College is just another form of boot camp. Just as some people positively respond to military-style boot camp and the discipline it instills, others respond better to the rigors of college life.

Instead of being pressured to go to college, what you probably needed to hear was “whatever direction you choose, you’re taking a gamble.” Going to college is a risky decision, but so is joining the military, backpacking across Europe, taking a gap year, or working at your uncle’s used car dealership. The answer isn’t “don’t take risks”. It’s “play your hand smart.” Part of “playing smart” is course-correcting at the first sign of trouble (like failing a class).

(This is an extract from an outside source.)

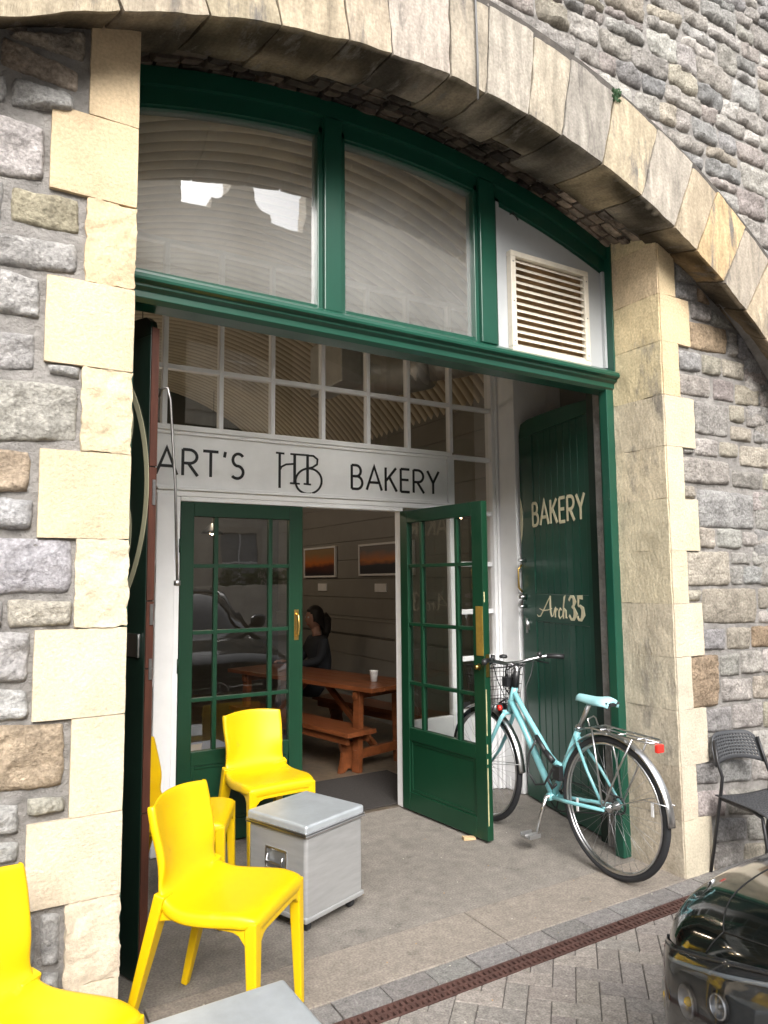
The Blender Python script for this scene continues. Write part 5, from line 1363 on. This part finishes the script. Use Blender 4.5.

I don’t think there is a conspiracy working against young people. I think young people today are simply faced with a lot of choices and thus are bombarded with lots of conflicting and unhelpful advice. And young people are also victims of their own misunderstanding of what they are “supposed” to do. People are always going to tell you what you’re “supposed” to do. Go to college. Get a good job. Get married. Buy a big house. Have 2.5 kids. Go into management. Make six figures. At a certain point, you gotta be able to say “wait a minute, this isn’t what I want” and ignore what “they” say. Or at least, an individual needs to own up to the choices they have made and not put all the blame on the “pressure”. There’s societal pressure to get married and have children, but you don’t hear people blaming their dysfunctional marriages and families on “pressure”. Probably because people know that for every fucked-up relationship, there’s another one that’s awesome. The same thing for goes college or any other gamble.

Indeed, it is true that many go to college for a 4 year degree when they’d be much better served with a 2 year technical degree.

However, first of all, why are you enlisted? That BA qualifies you for Officer.

https://www.goarmy.com/ocs.html

Next, there are thousands of Federal and Sate entry level position that require nothing but a BA.
College probably wasnt the best idea for you. And indeed, American oversells college.